We have been told “that the US economy is now growing at 2.5 per cent per
year and the UK at 1.5 per
cent, and that these numbers are fantastically good… that China is growing at 7.5 per cent and India at 5 per
cent, but these numbers are fantastically bad,” says the much-respected British
technical analyst Robin Griffiths.
But “it is an abuse of the English
language to describe what has occurred in the West over the past three years as
growth. It is, in fact, a partial recovery from what we had before.
“With the exception of the US and Germany, all Western markets are
lower than they were in 1999. In real inflation-adjusted terms, even the US and Germany are down about 30 per
cent.”
The figures show that average US
incomes are well up – “but this is just arithmetic. If you strip out the
billionaires in the top 1 per cent, most Americans are earning less now than
they did in 2000.”
Equity
markets have become captive, not to the realities and prospects of economic
growth, and its consequences for corporate earnings, but to the realities and
prospects of easy-money policies.
As the year
has progressed, there has been increasing belief that the US central bank
will soon start to “taper” (cautiously reduce) its prodigious easy-money
stimuli.
But global
markets have reacted very differently to that prospect, at least until mid-year
The
Americans have focused on the reality that any tapering will remain extremely
cautious -- because the political class won’t allow any serious attempt to curb
their addiction to easy-money -- and will only take place in response to the
good news of somewhat stronger economic growth.

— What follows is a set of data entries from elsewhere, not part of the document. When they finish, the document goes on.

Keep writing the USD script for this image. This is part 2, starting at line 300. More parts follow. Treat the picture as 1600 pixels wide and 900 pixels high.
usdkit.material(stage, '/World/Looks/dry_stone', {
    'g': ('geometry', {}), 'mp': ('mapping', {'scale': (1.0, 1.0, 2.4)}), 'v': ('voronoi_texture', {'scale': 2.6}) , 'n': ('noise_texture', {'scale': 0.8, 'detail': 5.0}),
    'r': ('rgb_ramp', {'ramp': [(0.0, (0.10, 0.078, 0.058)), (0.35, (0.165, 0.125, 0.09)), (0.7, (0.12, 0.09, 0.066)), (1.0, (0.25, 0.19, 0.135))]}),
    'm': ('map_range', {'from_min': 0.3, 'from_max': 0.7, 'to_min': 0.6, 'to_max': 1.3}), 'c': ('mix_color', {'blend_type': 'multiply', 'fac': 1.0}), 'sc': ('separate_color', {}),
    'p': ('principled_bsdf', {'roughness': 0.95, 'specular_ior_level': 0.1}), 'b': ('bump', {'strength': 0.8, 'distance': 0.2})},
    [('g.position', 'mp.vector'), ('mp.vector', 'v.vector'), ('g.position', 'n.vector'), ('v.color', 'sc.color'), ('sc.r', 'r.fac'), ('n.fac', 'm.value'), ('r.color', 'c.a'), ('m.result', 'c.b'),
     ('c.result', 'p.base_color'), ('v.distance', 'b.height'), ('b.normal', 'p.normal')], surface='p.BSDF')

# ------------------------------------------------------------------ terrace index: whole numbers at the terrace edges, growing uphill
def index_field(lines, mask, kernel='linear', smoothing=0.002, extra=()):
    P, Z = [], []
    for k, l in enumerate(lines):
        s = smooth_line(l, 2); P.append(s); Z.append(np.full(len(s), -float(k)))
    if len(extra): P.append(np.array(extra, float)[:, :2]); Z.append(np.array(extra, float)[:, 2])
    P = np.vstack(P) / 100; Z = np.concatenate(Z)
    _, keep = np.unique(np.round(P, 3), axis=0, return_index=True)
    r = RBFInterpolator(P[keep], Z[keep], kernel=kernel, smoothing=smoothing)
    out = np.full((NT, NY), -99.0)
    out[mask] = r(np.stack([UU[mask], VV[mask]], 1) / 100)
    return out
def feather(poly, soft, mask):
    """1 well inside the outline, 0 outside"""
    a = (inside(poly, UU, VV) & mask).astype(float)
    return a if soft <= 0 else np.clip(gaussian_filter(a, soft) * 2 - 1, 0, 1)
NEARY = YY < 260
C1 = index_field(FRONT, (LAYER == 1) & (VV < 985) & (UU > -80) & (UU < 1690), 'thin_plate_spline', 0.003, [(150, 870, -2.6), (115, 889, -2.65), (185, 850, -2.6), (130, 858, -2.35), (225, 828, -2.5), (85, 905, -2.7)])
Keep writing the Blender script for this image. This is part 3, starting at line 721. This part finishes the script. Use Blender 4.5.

Hold high cash levels for the next
three months, as uncertainties abound and risks are high, advises Robin
Griffiths of Investment Research of Cambridge.
“In today’s markets,” he says,
asset classes that have not normally been correlated can all move together.
There is no safe haven to run to when bonds, equities and gold all fall at the
same time.”
Given relatively weak growth in the
US
economy, “it is hard to argue that the stock market represents good value. Blue
chips are now on a PE of 19 and the small stocks on 26. Bull moves do not
usually start from these sorts of numbers, except during a runaway bubble –
which then goes on to burst.
“We are approaching a vulnerable
period for stock markets. If correct, the low that occurs will give a good
buying opportunity for a strong tradeable rally in 2015 and 2016.” Technical
analysis suggests this will be followed by “a final capitulation low in late
2017.
“Only after that will the world be
ready to move back into a sustainable ‘new normal’ where we will see real
growth, driven partly by Asia and also by new
technologies. The latter will be dominated by the US.”